Als Frage kann man das durchaus wortwörtlich nehmen, ohne dass es Schaden anrichtet. Fragen zu stellen, bedeutet ja, dass es in anderen Leuten einen Gedankengang auslöst. Was ich bei diesem Stück immer dachte, ist, dass es eine Position jugendlicher Ungeduld beschreibt. Ich hoffe, dass Leute das verstehen, wenn ich der Sprecher dieses Liedes bin, obwohl es für mich mit beinah fünfzig vielleicht nicht so glaubwürdig ist, da ich mittlerweile wohl wissen sollte, wo ich hingehen soll. Aber wenn es vielleicht keinen Ort gibt, an dem man diesem Druck entkommt, dann gilt das auch für einen Fünfzigjährigen. Deshalb aber ist es als Frage formuliert, weil es jeden unterschiedlich betrifft. Also empfinde ich das überhaupt so und wenn ja, was gibt es für Alternativen für mich?

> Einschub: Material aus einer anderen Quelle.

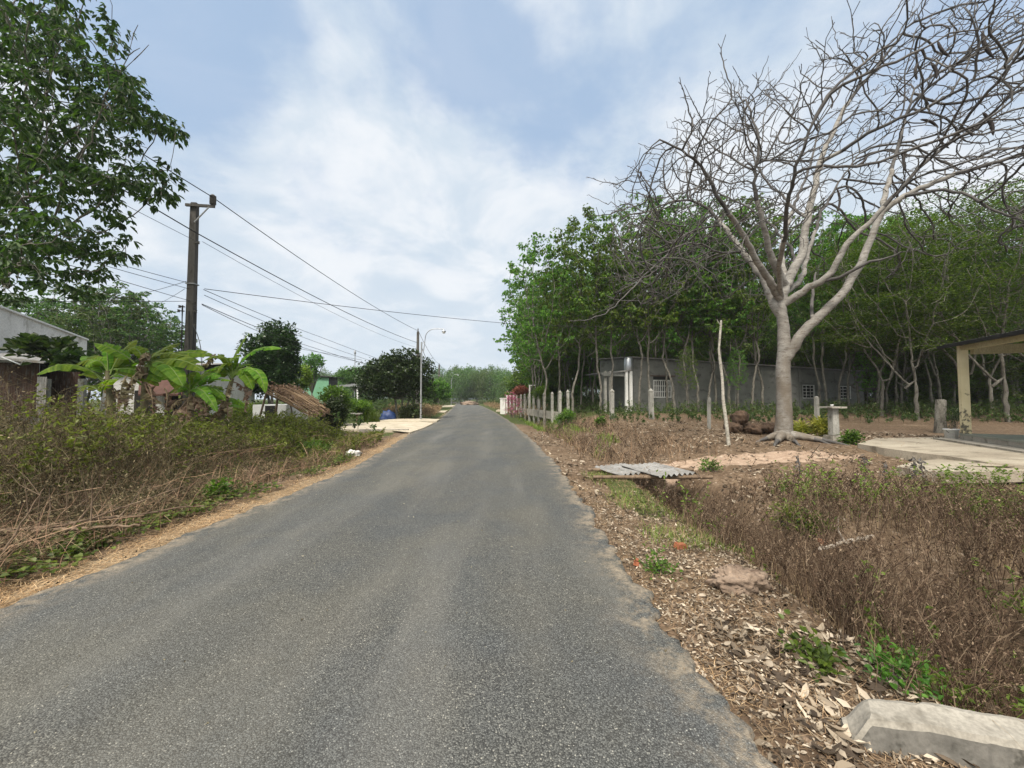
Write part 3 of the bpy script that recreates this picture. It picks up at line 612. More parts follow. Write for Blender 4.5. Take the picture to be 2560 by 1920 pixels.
# pods (traced)
def podmesh(Lp, wd, bend):
    s = Soup(); t = np.linspace(0, 1, 12); pts = np.stack([bend * np.sin(t * pi) , t * 0, -t * Lp], -1)
    rr = wd * (np.sin(np.clip(t * 1.05, 0, 1) * pi) ** .35 * .9 + .12) * (1 + .1 * np.sin(t * 30)); s.tube(pts, rr, 8); return s
z5 = lambda x, y, dy: P(1480 + .4882 * x, .4882 * y, KY + dy)
for (x0, y0, x1, y1, dy, wd) in [(2000, 155, 2060, 300, -3.2, .05), (1770, 210, 1835, 292, -2.8, .045), (1735, 320, 1765, 405, -2.6, .05), (1668, 320, 1665, 410, -2.6, .045), (2000, 575, 2055, 695, -3, .055),
                                (1222, 490, 1225, 558, 0, .035), (738, 740, 712, 822, -1, .035), (1252, 960, 1254, 1090, -.6, .045), (1612, 770, 1606, 880, -1.5, .045), (1490, 265, 1495, 330, -1, .04), (248, 875, 246, 912, .3, .045), (1680, 612, 1775, 655, -2, .045), (795, 745, 785, 830, -1, .03), (1038, 820, 1040, 862, 0, .03), (1880, 650, 1950, 700, -2.4, .04), (1770, 690, 1830, 760, -2, .04), (1465, 830, 1463, 862, -.5, .035), (1350, 850, 1410, 800, -1, .05)]:
    a_, b_ = z5(x0, y0, dy), z5(x1, y1, dy); Ld = np.linalg.norm(b_ - a_); s = podmesh(Ld, wd * .72, rng.choice([-1, 1]) * .12 * Ld)
    o = s.build('seed_pod', M['pod'], root, True)
    from mathutils import Vector
    o.rotation_mode = 'QUATERNION'; o.rotation_quaternion = Vector((0, 0, -1)).rotation_difference(Vector(b_ - a_)); o.location = tuple(a_)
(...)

Du bist nach Hamburg gezogen, kommst nicht aus der Großstadt, wie hast du angefangen zu merken, dass es auch noch andere Sachen gibt, als mittags um zwölf zu essen, was waren für dich die Orte, wo du hingegangen bist, um ein bisschen mehr du selbst zu sein?

Das perfide ist ja auf dem Land, je kleiner der Ort, desto eher ist es so, dass der einzige Intellektuelle der Pfarrer ist. Bei uns war es eher so eine größere Kleinstadt, es gab bei Leuten Partys, wo intellektuell ein bisschen mehr passiert ist. Die sind so der Anlass gewesen. Ich war dann irgendwann in dieser Clique, die sich quasi selbst mit Kultur versorgt hat und das sind jetzt, 30 Jahre später, immer noch so komische Nerds, die da noch nich rausgekommen sind. Sie sind recht schrullig und der Rest ist in der Großstadt gelandet. Es ist schwierig, aber letztendlich hat sich Kultur oder auch so ein Geistesleben medial transportiert. Ich bin mit 17 schon in sämtliche Museen gefahren und Lesen und Musik, das geht von überall.

Wenn man aus der Provinz kommt, ist es natürlich wichtig, Leute zu finden, die einen mal mitnehmen ins Autonome Jugendzentrum, die irgendwie auch „anders“ sind.

Es ist schwer zu sagen, was aus einem geworden wäre, wenn man die Leute nicht gefunden hätte. Ja, vielleicht geht es genau darum, dass bestimmte Leute zusammen kommen. Was macht man, wenns die nicht gibt? Dann wäre man wahrscheinlich geflüchtet und hätte die ganze Welt abgesucht, um die zu finden – jedenfalls eher, als sich so komplett anzupassen. Man schaltet ja nicht komplett aus, was man so an Gedanken hat, die andere nicht sehen.

Also muss man die Unangepassten finden?

Auf jeden Fall muss man Leute finden, mit denen man auf einem Level reden kann. Dabei muss man nicht gleichgesinnt sein, man kann sich auch durchaus streiten.